We are very pleased to see the Government’s announcement that the reform of the rules dealing with the corporate regulation of employee share schemes are to proceed.
The corporate regulatory regime which has applied to offering employee equity in Australia has been a major inhibitor of the expansion of employee ownership.
The complexity of the offering regime to employees in unlisted entities has been a particular challenge. It is particularly significant in the context of start-up entities and the provision of equity in mature baby boomer unlisted entities.
The new regulatory regime provides a very sensible expansion of the existing relief that is provided to employees share schemes.
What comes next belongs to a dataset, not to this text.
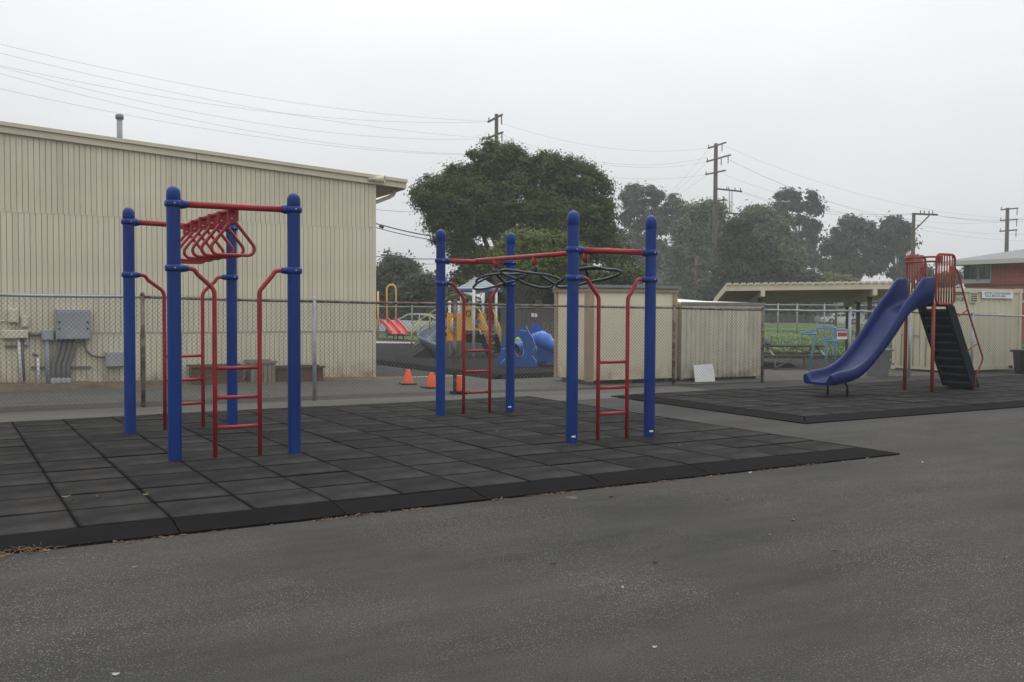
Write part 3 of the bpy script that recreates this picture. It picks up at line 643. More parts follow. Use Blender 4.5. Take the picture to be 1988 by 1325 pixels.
# ------------------------------------------------------------------ overhead climbers
def climber(name, label, feet, post_h, beam_z, coll_z, stickers):
    """feet: four points on the mat, in order left-back, left-front, right-front, right-back"""
    ctr = sum(feet, Vector()) / 4; root = thing(name, label, 'climbing frame', (ctr.x, ctr.y, .06)); R = .063
    for i, p in enumerate(feet):
        b = MB(); pr = [(R, -.06)] + [(R, post_h - .075 - .0)] + [(R * math.cos(a), post_h - .075 + .07 * math.sin(a)) for a in [k * math.pi / 16 for k in range(1, 9)]]
        b.lathe([(R, -.06), (R, .6), (R, 1.2), (R, post_h - .16)], p, 22); po = part('post', b, M['blue'], root)
        b = MB(); b.lathe([(R * 1.0, post_h - .162), (R * 1.035, post_h - .158), (R * 1.035, post_h - .075)] + [(R * 1.035 * math.cos(a), post_h - .075 + .072 * math.sin(a)) for a in [k * math.pi / 16 for k in range(1, 9)]], p, 22); part('post_cap', b, M['blue'], po)
        b = MB(); b.lathe([(R, -.002), (R * 1.16, .0), (R * 1.25, .006), (R * 1.1, .008)], p, 18)
        if i in stickers:
            d = (Vector((0, 0, 0)) - p); d.z = 0; d.normalize(); e = Vector((-d.y, d.x, 0)); d2 = (d + e * stickers[i]).normalized(); e2 = Vector((-d2.y, d2.x, 0))
            q = MB(); ring = []
            for h in (.06, .078): ring.append([p + (d2 * math.cos(a) + e2 * math.sin(a)) * (R + .0015) + UP * h for a in (-.35, -.17, 0, .17, .35)])
            q.loft(ring, closed=False); part('sticker', q, M['sticker'], po)
    def collar(p, z, h, d, stub):
        b = MB(); b.lathe([(R, z - h), (R * 1.22, z - h * .8), (R * 1.28, z - h * .3), (R * 1.28, z + h * .3), (R * 1.22, z + h * .8), (R, z + h)], p, 22)
        b.tube([p + UP * z + d * (R * .9), p + UP * z + d * (R + .02), p + UP * z + d * (R + .06)], [stub * 1.5, stub * 1.45, stub * 1.15], 12); c = part('collar', b, M['blue'], root)
        e = Vector((-d.y, d.x, 0)); s = -1 if e.y > 0 else 1
        b = MB(); b.lathe([(.009, 0), (.009, .006), (.001, .008)], p + UP * z + e * s * R * 1.27 , 8, e * s); part('bolt', b, M['bolt'], c)
    for A, B in ((0, 3), (1, 2)):
        a, b_ = feet[A], feet[B]; d = (b_ - a); L = d.length; d.normalize()
        collar(a, beam_z, .032, d, .03); collar(b_, beam_z, .032, -d, .03); collar(a, coll_z, .032, d, .024); collar(b_, coll_z, .032, -d, .024)
        q = MB(); q.tube([a + UP * beam_z + d * (R + .02), b_ + UP * beam_z - d * (R + .02)], .031, 14); part('cross_beam', q, M['red'], root)
        la = thing_part = None
        for f, s in ((.325, 1), (.7, -1)):
            o = a if s == 1 else b_; dd = d * s; dist = L * (f if s == 1 else 1 - f); x1 = R + .05; zt = coll_z; zb = coll_z - .19
            path = [o + dd * x1 + UP * zt, o + dd * (x1 + .035) + UP * zt]
            for k in range(5):       # upper bend, diagonal, lower bend
                t = k / 4; path.append(o + dd * (x1 + .05 + .05 * t) + UP * (zt - .004 - .05 * t * t))
            for k in range(5):
                t = k / 4; path.append(o + dd * (dist - .035 + .035 * (1 - (1 - t) ** 2)) + UP * (zb + .03 - .075 * t))
            path += [o + dd * dist + UP * .8, o + dd * dist + UP * (-.02)]
            q = MB(); q.tube(path, .0215, 12); part('ladder_rail', q, M['red'], root)
        for z in (.285, .57, .85):
            q = MB(); q.tube([a + d * (L * .325) + UP * z, a + d * (L * .7) + UP * z], .0175, 10); part('rung', q, M['red'], root)
    return root
zt = .06
FL = [G(253, 840, zt), G(340, 894, zt), G(571.5, 879, zt), G(451, 824, zt)]
FR = [G(855, 806, zt), G(1110, 859, zt), G(1260, 848, zt), G(990, 799, zt)]
cl1 = climber('overhead_climber', 'blue and red overhead climber with hanging triangle grips', FL, 2.555, 2.385, 1.79, {})
cl2 = climber('overhead_climber', 'blue and red overhead climber with three black spinning wheels', FR, 2.48, 2.06, 1.76, {1: .35, 2: .45, 3: -.05})
# triangle grips
mf, mbk = (FL[1] + FL[2]) / 2, (FL[0] + FL[3]) / 2; d = (mbk - mf); L = d.length; d.normalize(); e = (FL[2] - FL[1]).normalized(); e = (e - d * e.dot(d)).normalized(); zb = .06 + 2.385 - .06
q = MB(); q.tube([mf + UP * (zb - .025), mf + d * L * .25 + UP * (zb - .01), mf + d * L * .5 + UP * (zb - .005), mf + d * L * .75 + UP * (zb - .01), mbk + UP * (zb - .025)], .024, 12); part('spine_rail', q, M['red'], cl1)
for k in range(6):
    c = mf + d * (.07 + k * .41); t = (.07 + k * .41) / L; z0 = zb - .025 + .02 * math.sin(math.pi * t)
    q = MB(); q.plate([[c + e * .05 + UP * (z0 + .01), c + e * .05 + UP * (z0 - .10), c + e * .03 + UP * (z0 - .125), c - e * .03 + UP * (z0 - .125), c - e * .05 + UP * (z0 - .10), c - e * .05 + UP * (z0 + .01)]], d * .03); pl = part('hanger_plate', q, M['red'], cl1)
    q = MB(); q.lathe([(.011, 0), (.011, .008), (.001, .01)], c - e * .015 + UP * (z0 - .085), 8, -d); part('bolt', q, M['bolt'], pl)
    # rounded triangle
    ap, lo, w = z0 - .085, z0 - .43, .275; corners = [Vector((0, ap)), Vector((w, lo)), Vector((-w, lo))]; rad = [.02, .065, .065]; pts = []
    for i in range(3):
        P0, P1, P2 = corners[i - 1], corners[i], corners[(i + 1) % 3]; a = (P0 - P1).normalized(); b_ = (P2 - P1).normalized(); ca = a.dot(b_); half = math.acos(ca) / 2; r_ = rad[i]; tl = r_ / math.tan(half)
        A, B = P1 + a * tl, P1 + b_ * tl; Cc = P1 + (a + b_).normalized() * (r_ / math.sin(half)); 
        a0 = math.atan2(A.y - Cc.y, A.x - Cc.x); a1 = math.atan2(B.y - Cc.y, B.x - Cc.x); da = (a1 - a0 + math.pi) % (2 * math.pi) - math.pi
        for s in range(7): an = a0 + da * s / 6; pts.append((Cc.x + r_ * math.cos(an), Cc.y + r_ * math.sin(an)))
    q = MB(); q.tube([c + d * .015 + e * x + UP * y for x, y in pts], .0165, 10, closed=True); part('triangle_grip', q, M['red'], cl1)
# wheels
mf, mbk = (FR[1] + FR[2]) / 2, (FR[0] + FR[3]) / 2; d = (mbk - mf); L = d.length; d.normalize(); e = Vector((d.y, -d.x, 0)); zb = .06 + 2.06 - .045
q = MB(); q.tube([mf - d * .0 + UP * (zb + .0), mbk + UP * zb], .029, 14); part('spine_rail', q, M['red'], cl2)
for f, nx, ny, phase in ((.17, -.18, .23, .3), (.52, .2, .2, 1.3), (.83, -.2, .2, .15)):
    c = mf + d * L * f
    q = MB(); q.tube([c + UP * zb, c + UP * (zb - .13)], .028, 12); part('drop_stub', q, M['red'], cl2)
    h = c + UP * (zb - .17); nrm = Vector((nx, ny, 1)).normalized(); X = Vector((1, 0, 0)); X = X - nrm * X.dot(nrm); X.normalize(); Yv = nrm.cross(X)
    q = MB(); q.lathe([(.001, .06), (.034, .055), (.042, .02), (.038, -.02), (.022, -.035), (.001, -.036)], h, 14, nrm); wh = part('wheel', q, M['black_vinyl'], cl2)
    ring = []; NR = 48
    for k in range(NR):
        a = 2 * math.pi * k / NR; r_ = .345 * (1 + .19 * math.cos(3 * (a - phase))); ring.append(h - nrm * .115 + X * r_ * math.cos(a) + Yv * r_ * math.sin(a))
    q = MB(); q.tube(ring, .0165, 10, closed=True); part('ring', q, M['black_vinyl'], wh)
    for k in range(3):
        a = phase + math.pi / 3 + k * 2 * math.pi / 3; r_ = .345 * .83
        q = MB(); q.tube([h - nrm * .02, h - nrm * .075 + (X * math.cos(a) + Yv * math.sin(a)) * r_ * .62, h - nrm * .115 + (X * math.cos(a) + Yv * math.sin(a)) * r_], .015, 8); part('spoke', q, M['black_vinyl'], wh)

# ------------------------------------------------------------------ the big blue slide
SA = 30.0; su, sv = ax(SA); SP = Plane(G(1811, 762, .06), SA); Wd = .60
sl1 = thing('playground_slide', 'dark blue wavy slide with red guard rails and black ladder', 'slide', SP.pt(0, .06))
T3 = lambda a, t, z: SP.pt(a, z, -t)
low = [(1611, 751), (1626, 750), (1645, 746), (1660, 741), (1676, 732), (1692, 716), (1708, 697), (1722, 679), (1737, 658), (1750, 638), (1762, 618), (1773, 607), (1785, 600), (1797, 595), (1808, 592)]
rim = [(1617, 727), (1632, 722), (1650, 719), (1664, 714), (1680, 703), (1695, 688), (1708, 670), (1720, 653), (1733, 633), (1746, 612), (1756, 594), (1766, 580), (1778, 565), (1788, 550), (1796, 539), (1809, 538)]
lo_ = sorted(SP.at(*p) for p in low); ri_ = sorted(SP.at(*p) for p in rim)
def interp(T, x):
    if x <= T[0][0]: return T[0][1]
    for (x0, y0), (x1, y1) in zip(T, T[1:]):
        if x <= x1: return y0 + (y1 - y0) * (x - x0) / max(1e-6, x1 - x0)
    return T[-1][1]
def smooth_i(T, x): return sum(interp(T, x + k * .05) for k in (-1, 0, 1)) / 3
xs_ = lo_[0][0] + .05; xe = -.02; rings = []; NS = 56
for k in range(NS + 1):
    f = k / NS; x = xs_ + (xe - xs_) * f; zl = smooth_i(lo_, x); zr = max(zl + .16, smooth_i(ri_, x) if f < .88 else interp(ri_, x)); 
    if f < .04: zr = zl + .17 + (zr - zl - .17) * (f / .04)
    bed = zl + .045; R_ = []
    sec = [(.0, zl + .04), (-.012, (zl + zr) / 2), (-.005, zr - .03), (.012, zr - .006), (.035, zr), (.06, zr - .012), (.075, zr - .05), (.085, bed + .09), (.105, bed + .035), (.15, bed + .004), (.3, bed)]
    for t, z in sec: R_.append(T3(x, t, max(z, zl + .035)))
    for t, z in sec[-2::-1]: R_.append(T3(x, Wd - t, max(z, zl + .035)))
    R_ += [T3(x, Wd - .03, zl + .01), T3(x, Wd * .5, zl), T3(x, .03, zl + .01)]
    rings.append(R_)
b = MB(); b.loft(rings, closed=True, cap=True); part('chute', b, M['slide_blue'], sl1)
PZ = 1.60
for t, nm in ((.02, 'near'), (Wd - .02, 'far')):
    b = MB(); b.tube([T3(.0, t, 0.02), T3(.0, t, PZ + .02)], .032, 12); part('leg', b, M['slide_red'], sl1)
b = MB(); b.box(T3(.24, Wd / 2, PZ - .02), (.56, Wd - .02, .05), (su, sv, UP)); part('platform', b, M['ladder'], sl1)
for t in (.0, Wd):
    fr = thing_p = None
    x0, x1, z0, z1, r_ = .03, .53, PZ + .0, PZ + .87, .09; P = []
    for (cx, cz, a0) in ((x1 - r_, z1 - r_, 0), (x0 + r_, z1 - r_, 90), (x0 + r_, z0 + r_, 180), (x1 - r_, z0 + r_, 270)):
        for k in range(6): a = math.radians(a0 + 18 * k); P.append(T3(cx + r_ * math.cos(a), t, cz + r_ * math.sin(a)))
    b = MB(); b.tube(P, .021, 10, closed=True); g = part('guard_panel', b, M['slide_red'], sl1)
    for k in range(6):
        x = x0 + (x1 - x0) * (k + 1) / 7; b = MB(); b.tube([T3(x, t, z0 + .01), T3(x, t, z1 - .01)], .0135, 8); part('bar', b, M['slide_red'], g)
    for (xx, zz) in ((x0 + .1, z1 - .09), (x1 - .07, z1 - .26)):
        b = MB(); b.box(T3(xx, t, zz), (.11, .03, .12), (su, sv, UP)); part('bracket_plate', b, M['slide_red'], g)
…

The relaxation of the rules dealing with offers of employee equity where there is no monetary consideration is a really important change. It removes inappropriate restrictions on the provision of free equity to employees.
EOA has been advocating for many years for the relaxation of the rules dealing with these offers so we are deeply encouraged to see these reforms introduced to Parliament today as part of the Treasury Laws Amendment (Cost of Living Support and Other Measures) Bill 2022.
The expansion of the monetary limit to $30,000 for each employee under a specific regime to provide offers to employees in unlisted companies is an important step forward.
The bill includes a number of significant improvements to the earlier consultation draft of the package, particularly in connection with the coordination of the new regime in a manner not to limit the scope of the existing relief provided to forms of equity allocations.
EOA are very supportive of all changes which simplify and facilitate the provision of greater employee equity.
These changes are especially important when examined in the context of the passing of legislation for the removal of the cessation of employment taxing event earlier this year.